Tuesday, January 15, 2013

Guesstimates on January 15, 2013



March S&P E-mini Futures: Today's day session range estimate is 1454-1464. I see 1488 as a conservative and 1546 as an optimistic upside target.
QQQ:  The Q's are now headed for 73.
TNX (ten year note yield): Bond yields are going much higher as the market begins to anticipate stronger economic growth. The first upside yield target for the 10 year is 2.50%.
Euro-US Dollar: The ECB and the Fed are following polices which will move the Euro to 1.40 or higher.  Next upside target is 1.35. Support is at 1.2670.
Dollar-Yen: I think this bull market has a lot further to go, probably to 96 or so.
February Crude:  I think this market is headed for 70 and lower. Resistance above the market is at 95.
February Gold:  A repetition of the size of the last rally would put gold up to 1715. Any more strength than that will mean that the longer term trend has turned up.
March Silver: The last rally in silver was about 350 points. A similar rally now would put the market up to 33.30. Any more strength than that will mean that the longer term trend has turned upward.
Google: There are several old tops in the 640-670 range which should be strong support for a move up to 800 and higher.
Apple:  During the latest rally in the averages AAPL has underperformed the market and GOOG. So far it has also been unable to climb back above its 200 day moving average.
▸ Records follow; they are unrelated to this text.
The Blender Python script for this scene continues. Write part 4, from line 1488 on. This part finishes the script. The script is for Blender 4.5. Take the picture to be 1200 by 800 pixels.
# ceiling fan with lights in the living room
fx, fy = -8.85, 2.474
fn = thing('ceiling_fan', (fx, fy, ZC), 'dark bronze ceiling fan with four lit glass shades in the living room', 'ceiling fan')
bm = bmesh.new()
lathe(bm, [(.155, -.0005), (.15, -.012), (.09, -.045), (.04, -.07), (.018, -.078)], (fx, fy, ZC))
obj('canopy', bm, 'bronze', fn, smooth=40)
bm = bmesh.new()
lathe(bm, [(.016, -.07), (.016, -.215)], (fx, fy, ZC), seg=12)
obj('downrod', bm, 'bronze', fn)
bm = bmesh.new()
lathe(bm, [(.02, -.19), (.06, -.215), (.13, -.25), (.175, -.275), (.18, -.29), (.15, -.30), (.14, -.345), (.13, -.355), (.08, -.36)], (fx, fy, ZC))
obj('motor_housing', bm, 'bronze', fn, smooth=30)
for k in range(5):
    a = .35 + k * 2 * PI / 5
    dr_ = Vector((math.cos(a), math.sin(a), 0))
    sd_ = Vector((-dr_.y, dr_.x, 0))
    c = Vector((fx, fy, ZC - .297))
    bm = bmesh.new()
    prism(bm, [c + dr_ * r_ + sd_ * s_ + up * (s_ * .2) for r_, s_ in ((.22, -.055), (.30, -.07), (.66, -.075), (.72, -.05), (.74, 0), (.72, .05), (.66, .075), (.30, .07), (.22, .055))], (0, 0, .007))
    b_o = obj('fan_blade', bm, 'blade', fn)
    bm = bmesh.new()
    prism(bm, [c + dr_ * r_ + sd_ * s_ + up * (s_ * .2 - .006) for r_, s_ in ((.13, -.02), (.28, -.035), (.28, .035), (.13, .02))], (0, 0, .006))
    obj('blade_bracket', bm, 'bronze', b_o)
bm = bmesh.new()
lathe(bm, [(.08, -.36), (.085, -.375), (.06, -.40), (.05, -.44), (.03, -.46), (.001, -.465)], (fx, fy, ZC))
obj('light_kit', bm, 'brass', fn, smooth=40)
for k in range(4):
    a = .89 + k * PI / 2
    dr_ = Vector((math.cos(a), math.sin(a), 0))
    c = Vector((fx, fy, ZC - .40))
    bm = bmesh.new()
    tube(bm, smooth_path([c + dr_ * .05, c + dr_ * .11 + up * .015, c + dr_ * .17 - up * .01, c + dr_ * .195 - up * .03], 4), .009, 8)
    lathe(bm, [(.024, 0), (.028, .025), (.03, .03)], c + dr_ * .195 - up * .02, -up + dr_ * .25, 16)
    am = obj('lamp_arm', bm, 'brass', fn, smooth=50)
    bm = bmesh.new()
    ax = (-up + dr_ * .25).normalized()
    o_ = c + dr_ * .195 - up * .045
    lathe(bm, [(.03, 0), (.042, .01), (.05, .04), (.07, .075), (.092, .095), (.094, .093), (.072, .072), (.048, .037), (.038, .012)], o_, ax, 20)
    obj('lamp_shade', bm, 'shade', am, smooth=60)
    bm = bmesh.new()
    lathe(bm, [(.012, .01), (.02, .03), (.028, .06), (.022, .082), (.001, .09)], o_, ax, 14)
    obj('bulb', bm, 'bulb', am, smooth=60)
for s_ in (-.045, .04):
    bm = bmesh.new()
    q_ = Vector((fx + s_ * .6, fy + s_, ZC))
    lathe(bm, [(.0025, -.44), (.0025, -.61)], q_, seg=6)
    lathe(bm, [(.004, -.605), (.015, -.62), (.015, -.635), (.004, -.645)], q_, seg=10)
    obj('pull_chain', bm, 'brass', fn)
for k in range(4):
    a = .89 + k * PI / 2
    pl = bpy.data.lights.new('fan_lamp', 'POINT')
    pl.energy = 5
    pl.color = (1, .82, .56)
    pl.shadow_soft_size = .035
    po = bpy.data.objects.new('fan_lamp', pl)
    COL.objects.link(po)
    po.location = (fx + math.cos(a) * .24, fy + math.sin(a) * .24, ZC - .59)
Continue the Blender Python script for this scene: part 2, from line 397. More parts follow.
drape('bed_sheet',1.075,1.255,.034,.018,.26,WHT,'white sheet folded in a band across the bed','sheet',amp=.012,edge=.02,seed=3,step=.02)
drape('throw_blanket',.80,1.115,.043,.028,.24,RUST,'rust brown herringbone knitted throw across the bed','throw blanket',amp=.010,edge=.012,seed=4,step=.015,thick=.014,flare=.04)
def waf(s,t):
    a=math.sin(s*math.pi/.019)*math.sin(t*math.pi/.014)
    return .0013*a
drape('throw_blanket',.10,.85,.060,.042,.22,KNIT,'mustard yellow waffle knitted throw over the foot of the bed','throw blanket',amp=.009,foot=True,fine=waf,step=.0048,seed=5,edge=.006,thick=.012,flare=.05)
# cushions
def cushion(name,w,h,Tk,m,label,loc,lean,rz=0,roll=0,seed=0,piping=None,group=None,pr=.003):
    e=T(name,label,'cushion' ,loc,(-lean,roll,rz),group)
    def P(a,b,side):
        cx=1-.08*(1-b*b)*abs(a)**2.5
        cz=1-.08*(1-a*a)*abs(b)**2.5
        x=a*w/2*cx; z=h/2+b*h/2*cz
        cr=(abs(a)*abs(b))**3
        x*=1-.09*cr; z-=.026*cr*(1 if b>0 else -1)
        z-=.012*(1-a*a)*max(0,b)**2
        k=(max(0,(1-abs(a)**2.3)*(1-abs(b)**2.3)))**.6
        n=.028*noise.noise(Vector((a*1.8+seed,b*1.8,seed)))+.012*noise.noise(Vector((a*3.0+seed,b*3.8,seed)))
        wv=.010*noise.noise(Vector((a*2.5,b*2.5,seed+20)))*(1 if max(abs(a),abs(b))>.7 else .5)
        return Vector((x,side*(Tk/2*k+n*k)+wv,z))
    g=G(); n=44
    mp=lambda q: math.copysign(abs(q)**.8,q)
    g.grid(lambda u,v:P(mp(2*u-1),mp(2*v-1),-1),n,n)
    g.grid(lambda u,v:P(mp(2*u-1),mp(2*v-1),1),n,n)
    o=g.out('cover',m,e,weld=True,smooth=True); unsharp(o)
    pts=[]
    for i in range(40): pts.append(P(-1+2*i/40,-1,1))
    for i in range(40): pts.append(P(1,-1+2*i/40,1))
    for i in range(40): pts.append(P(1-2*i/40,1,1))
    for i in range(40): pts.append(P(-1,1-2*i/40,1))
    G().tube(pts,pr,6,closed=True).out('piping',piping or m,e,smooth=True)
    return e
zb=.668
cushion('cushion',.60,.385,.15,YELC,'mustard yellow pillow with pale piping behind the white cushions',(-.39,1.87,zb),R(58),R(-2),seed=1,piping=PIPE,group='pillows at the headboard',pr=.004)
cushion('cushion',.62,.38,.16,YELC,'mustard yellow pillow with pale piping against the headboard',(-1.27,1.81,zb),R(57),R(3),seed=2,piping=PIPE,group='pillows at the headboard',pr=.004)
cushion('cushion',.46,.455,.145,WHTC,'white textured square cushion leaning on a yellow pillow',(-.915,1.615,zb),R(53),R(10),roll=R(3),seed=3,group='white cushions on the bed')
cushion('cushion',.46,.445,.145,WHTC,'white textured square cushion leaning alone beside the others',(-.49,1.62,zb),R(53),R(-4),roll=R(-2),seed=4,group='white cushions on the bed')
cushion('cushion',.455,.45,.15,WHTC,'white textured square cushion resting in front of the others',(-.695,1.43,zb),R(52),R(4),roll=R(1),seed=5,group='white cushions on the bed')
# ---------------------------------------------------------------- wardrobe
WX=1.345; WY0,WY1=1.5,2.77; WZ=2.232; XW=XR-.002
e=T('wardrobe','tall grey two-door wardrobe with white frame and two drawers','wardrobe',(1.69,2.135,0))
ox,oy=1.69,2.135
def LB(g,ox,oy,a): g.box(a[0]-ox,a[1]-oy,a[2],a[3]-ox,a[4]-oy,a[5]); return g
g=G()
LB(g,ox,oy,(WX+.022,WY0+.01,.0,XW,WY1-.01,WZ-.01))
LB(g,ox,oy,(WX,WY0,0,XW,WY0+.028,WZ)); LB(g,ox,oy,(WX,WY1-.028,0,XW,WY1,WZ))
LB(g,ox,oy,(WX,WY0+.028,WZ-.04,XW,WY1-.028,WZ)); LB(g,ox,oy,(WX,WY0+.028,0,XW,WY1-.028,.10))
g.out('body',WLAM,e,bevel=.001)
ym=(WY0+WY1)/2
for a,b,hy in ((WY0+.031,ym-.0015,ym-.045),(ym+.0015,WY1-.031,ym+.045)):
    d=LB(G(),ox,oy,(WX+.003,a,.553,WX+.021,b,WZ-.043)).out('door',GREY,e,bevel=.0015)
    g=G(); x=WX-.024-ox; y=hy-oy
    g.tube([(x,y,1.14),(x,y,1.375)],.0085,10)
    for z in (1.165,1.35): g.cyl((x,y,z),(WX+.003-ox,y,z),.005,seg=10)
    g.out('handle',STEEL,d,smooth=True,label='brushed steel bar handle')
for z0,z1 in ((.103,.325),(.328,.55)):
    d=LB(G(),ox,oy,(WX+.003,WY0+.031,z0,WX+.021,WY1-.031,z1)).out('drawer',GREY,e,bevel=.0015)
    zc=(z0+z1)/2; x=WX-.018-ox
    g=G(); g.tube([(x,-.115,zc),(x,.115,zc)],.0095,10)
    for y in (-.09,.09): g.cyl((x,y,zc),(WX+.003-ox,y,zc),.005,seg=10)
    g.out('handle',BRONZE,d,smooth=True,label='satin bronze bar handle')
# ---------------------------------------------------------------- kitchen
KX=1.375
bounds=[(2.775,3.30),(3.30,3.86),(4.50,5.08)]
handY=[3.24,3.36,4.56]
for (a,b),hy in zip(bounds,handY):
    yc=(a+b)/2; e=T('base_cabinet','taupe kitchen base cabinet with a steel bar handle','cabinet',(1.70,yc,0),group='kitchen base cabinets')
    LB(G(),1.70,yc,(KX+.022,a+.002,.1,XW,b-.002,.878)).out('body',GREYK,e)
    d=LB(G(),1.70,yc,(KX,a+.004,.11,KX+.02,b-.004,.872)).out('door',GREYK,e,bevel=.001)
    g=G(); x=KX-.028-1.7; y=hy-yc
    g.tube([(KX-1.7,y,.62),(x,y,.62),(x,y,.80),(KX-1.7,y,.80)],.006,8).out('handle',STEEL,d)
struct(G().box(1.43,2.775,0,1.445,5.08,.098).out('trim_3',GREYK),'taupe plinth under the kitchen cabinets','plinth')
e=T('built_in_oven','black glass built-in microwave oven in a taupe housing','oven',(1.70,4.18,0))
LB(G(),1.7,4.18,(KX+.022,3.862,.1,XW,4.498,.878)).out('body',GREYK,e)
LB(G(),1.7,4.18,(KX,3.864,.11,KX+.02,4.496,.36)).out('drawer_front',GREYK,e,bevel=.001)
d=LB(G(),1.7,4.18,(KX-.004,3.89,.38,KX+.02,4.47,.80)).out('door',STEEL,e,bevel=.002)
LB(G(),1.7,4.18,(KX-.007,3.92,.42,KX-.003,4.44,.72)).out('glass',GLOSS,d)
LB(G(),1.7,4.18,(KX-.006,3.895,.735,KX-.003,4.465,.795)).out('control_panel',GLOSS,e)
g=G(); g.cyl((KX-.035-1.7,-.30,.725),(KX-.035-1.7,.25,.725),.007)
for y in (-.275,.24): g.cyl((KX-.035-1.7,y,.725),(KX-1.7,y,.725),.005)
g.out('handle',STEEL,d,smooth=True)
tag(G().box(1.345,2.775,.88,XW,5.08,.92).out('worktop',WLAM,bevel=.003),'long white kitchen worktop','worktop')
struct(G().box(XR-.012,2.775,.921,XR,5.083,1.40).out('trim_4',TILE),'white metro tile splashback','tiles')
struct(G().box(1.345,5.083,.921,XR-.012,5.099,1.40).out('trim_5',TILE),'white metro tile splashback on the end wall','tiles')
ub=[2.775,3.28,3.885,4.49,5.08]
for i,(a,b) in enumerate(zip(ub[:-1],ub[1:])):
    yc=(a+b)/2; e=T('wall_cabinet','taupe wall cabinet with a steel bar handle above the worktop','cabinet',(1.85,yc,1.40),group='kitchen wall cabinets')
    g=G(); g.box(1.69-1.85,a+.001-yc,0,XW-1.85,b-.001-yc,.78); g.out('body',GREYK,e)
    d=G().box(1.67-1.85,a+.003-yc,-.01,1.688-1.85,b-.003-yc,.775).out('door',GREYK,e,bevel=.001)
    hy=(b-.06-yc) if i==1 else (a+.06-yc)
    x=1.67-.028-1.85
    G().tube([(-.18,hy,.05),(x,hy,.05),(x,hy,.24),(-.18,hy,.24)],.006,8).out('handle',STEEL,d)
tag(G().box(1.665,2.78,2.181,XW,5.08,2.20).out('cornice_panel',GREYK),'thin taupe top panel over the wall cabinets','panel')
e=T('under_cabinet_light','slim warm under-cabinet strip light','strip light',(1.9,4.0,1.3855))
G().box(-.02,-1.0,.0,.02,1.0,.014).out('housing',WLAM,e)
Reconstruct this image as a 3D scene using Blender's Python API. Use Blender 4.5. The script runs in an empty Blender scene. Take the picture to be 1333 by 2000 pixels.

This makes it likely that the next break will carry APPL below 500. Longer term downside target is 350. Meantime resistance above the market is at 565.

2 comments:

Adsense said...

Hi Carl
I mentioned this a few months back and i think it bears some thought today . First of all though , the chart i am looking at is a combination of the dow and the transports nyse spx oex ndx and sox
indexes all added together .
For the most part last year was the sideways movement of pts 15 though 20
. If im correct then the point 20 low was on dec 31 2012 . and we are now heading up towards point 21 . I do realize this type of analysis is not conventional thinking . the reason im labeling this as point 21 is it is into new high territory counting from the july 1 2010 lows . essentially the market has already broken out despite the individual divergences .
so im with you with the bullish view how ever the time counts are now becoming skewed so its a bit of a tough call from here . lastly
i have some very long term slow indicators i look at that are near
very long term oversold readings from an early feb 2011 high , the data on this indicator goes back to 1928. as of today this indicator has not yet turned up and is into territory that has marked many lows since 1936 .
bottom line this extension higher if it comes may become longer then many expect as many turns in this indicator take a year to 2 years before even getting into the normal upper range .
food for thought
Joe

Anonymous said...

Market Timer Tom DeMark said today on CNBC that AAPL had hit his $495 downside target and that the LOW was made today (possibly tomorrow)and that he would expect a 22% rally back up to $600.

Remember, DeMark is not a technician. He prides himself in being a "timer".